Brenda - I think you should get a bag of Oreos and a Diet Pepsi while you are waiting. ;-)

Brenda said...

Renee-Make that a Diet Coke and I'm in!

cindy51534 said...

my favorite discription of rad is an ice pond. kid is out sliding around and hits a soft spot WOOOH but slips past any "real" danger. well after the few soft spots it starts to crack... wider and starts to fall apart around the kid. kids gets pretty wet and SCARED!! ice water kills..but makes it back to the bank pretty wet and tired out. then picked up (court system)and put on a new frozen pond... kid is scared but willing to try the ice... smooth for a bit (honeymoon)then the soft spots, ice breaks into wide splits and swoop... new ice(placement)... this happens a few times or maybe for many times.
then there is a house on the other side of this pond kid's been dropped off close to the pond...(pre adoption) child is tough. you can't make me is weighing the kid down... and kid is scaredededed!!"they can't keep me safe! they keep trying to drown my tush!!now they say this place over there is the right place! yeah right."
the mother of the house across the frozen pond calls for the kid come on over we have hot chocolate and lots of fun, listen to the laughter and you can join in too!!mom says." need to test the ice on your side ??? okay do jumping jacks.. the ice holds... run and slide... ice holds... strong sitting and the ice holds..." kid has made it about 1/4th the way to the other side. and has grumbled off and on the entire way. mom still holding the fort and keeps making hot chocolate and other kids still laughing loud so the ice child can hear...mom says snuggle time and starts out across the pond. as she gets close to the kid and the fear heats up the ice and its getting mushy... kid is scared and getting that glazed look in his eyes!! mom has to think fast has to keep away but has to get the child to move gotta unglaze those eyes. soft loving eye contact, rules tight rules, keep leading the way never loosing sight of the the "scared part of the child" but still giving hugs and enourgement to keep child following. still jumping jacks and strong sitting to get strong enough to be able to trust.
about the middle the kid starts to really getting less scared (shaky bonding) and is starting to heat the ice pretty good and sometimes the foot steps melt away as the child takes a step so he tries back stepping and the mom has to stop and work on the eye contact and reminding the child you steped and were okay try a half step,,, see still ok. chlld starts to trust and mom and chold move closer to the house of love... when they are almost to the house the mom and child are holding hands and telling stories of the many tries to cross... the scared has turned to the warmth of bonding and the ice is melting as they step thru but they are only stepping in little bits of mud and they talk their way thru that... the pond meltds away and the weather turns to summer and the kids all play in the water and bask in the love pond....when winter cames again the child will go out and get stuck again and need mom to walk them back (change schools, change teachers, MOVE, date, high school, cars, graduation,NOW WHAT AFTER GRADUATION.... EACH TRIP ON THE ICE THE CHILD CAN TRAVEL FURTHER BEFORE THEY START TO GET SCARED AND NEED MOM TO NOTICE AND BRING BACK SOME INSIGHT) OUR KIDS CAN HEAL OUR KIDS CAN TRUST. OUR KIDS CAN LEARN AND FOR ME MAY NEVER LOVE ME IN THE MEANING OF LOVE I HAVE. MY CHILDREN LOVE ME WITH ALL THEY HAVE... THEY trust me.

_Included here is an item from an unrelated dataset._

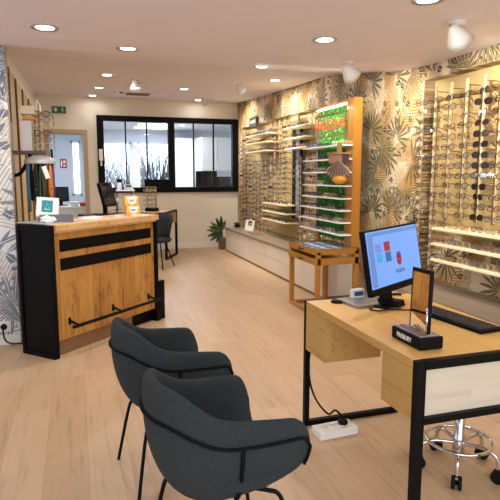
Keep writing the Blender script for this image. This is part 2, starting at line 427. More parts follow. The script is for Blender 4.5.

TO BE HONEST AND TO BE THERE WHEN THE ICE GETS THIN IF MY CHILDREN HAVE LEARNED TO BELIEVE CHILDREN ARE NEVER TO BE ABUSED THEN i have stopped the circle of abuse. if my children can have relationships with someone for a few years they have a start... if they can a lifetime would be better. my children still seem to gravitate twards the "unloveable" and relationships falling apart isn't always my childs total fault. that my child can say enough and walk away is also a good thing!! having enough self worth to know in icewater i can die... i need the warmth of love to keep swimming......

Brenda said...

Cindy,

I haven't heard that one. It is very good and really makes the whole thing more visual for me. Thanks for sharing it.